La Nación
Juan David Huertas Ramos
COLUMNISTAS

Políticas públicas y democracia

Las políticas públicas pueden entenderse como herramientas que el Estado, a través de sus instituciones, debe gestionar para atender los problemas de carácter público.

Ahora bien, un problema público (o de interés general) es aquel que se escapa de la esfera personal del individuo y que tiene incidencia social por comprometer el bienestar, presente o futuro, de las personas en general. Algunos autores consideran que un problema público es aquel que se agrava si el Estado no interviene para transformar el “estado negativo de cosas” en uno más beneficioso para todos los ciudadanos.

Debe aclararse que existen problemas en los cuales el Estado no debe interferir por ser estos propios de la esfera individual. Sin embargo, las dictaduras no respetan dichos límites, y tratan de absorber por completo la capacidad del individuo de decidir, incluso en su intimidad, a través del colectivismo que tanto gustan los tiranos. No en vano consideran (solapadamente) que sus simpatizantes y la ciudadanía en general, son interdictos que precisan del poder estatal para resolver todas sus necesidades.

Entonces, los regímenes autócratas no pueden generar acciones o políticas públicas que mejoren la calidad de vida de las personas, ya que la población podría advertir que no necesita de la acción tutelar de la tiranía, entiéndase, del Estado. En otras palabras, las políticas públicas tienen el objetivo legítimo de mejorar las condiciones de vida de las personas, lo que suele estar en contra de los regímenes antidemocráticos, visto desde la perspectiva de las libertades (Es decir, de Amarty Sen).

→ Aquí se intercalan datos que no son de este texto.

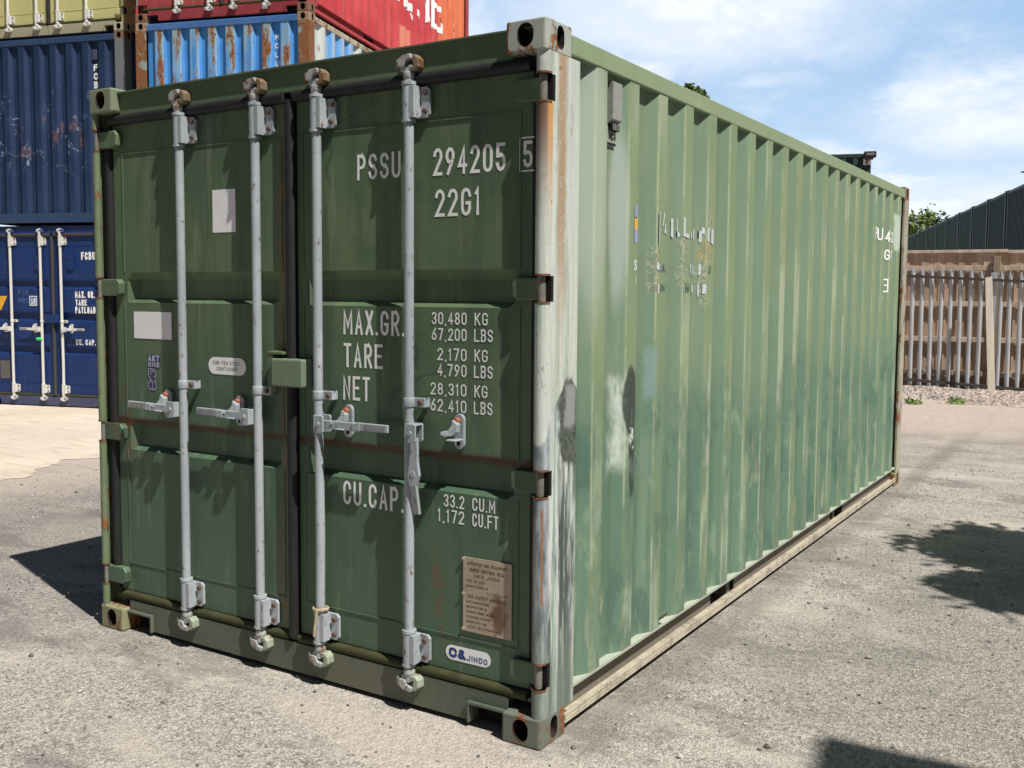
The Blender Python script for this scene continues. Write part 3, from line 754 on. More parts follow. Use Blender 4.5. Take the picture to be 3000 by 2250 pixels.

En lo que respecta a las democracias, la situación es diferente. Toda vez que los gobiernos fungen como administradores del Estado, no en vano son la rama ejecutiva del poder público. En ese sentido, deben formular y ejecutar políticas públicas que materialicen iniciativas eficientes para resolver problemas de interés general. En esa tarea debe primar la técnica y no el activismo. Pues, no es posible que los gobiernos transformen positivamente las condiciones de vida de un país con discursos demagógicos, ni con promesas insulsas, ni constituyentes peligrosas, ni mucho menos con escándalos personales.

De cualquier modo, resulta paradójico advertir que en nuestros días existen gobiernos que se jactan de no ser técnicos, incluso, demeritan el tecnicismo abiertamente con el fin de despertar la euforia del público. Lo absurdo es que la evidencia científica es contundente al relacionar de forma positiva y directa la falta de tecnicismo y la corrupción.

En síntesis, todo gobierno democrático debería trabajar con rigor técnico en el fortalecimiento de un tejido de bienes y servicios públicos que proporcionen condiciones de bienestar para toda la población a través del diseño y la ejecución de políticas públicas, pues como reza el adagio popular, “los hechos son amores y no buenas razones”.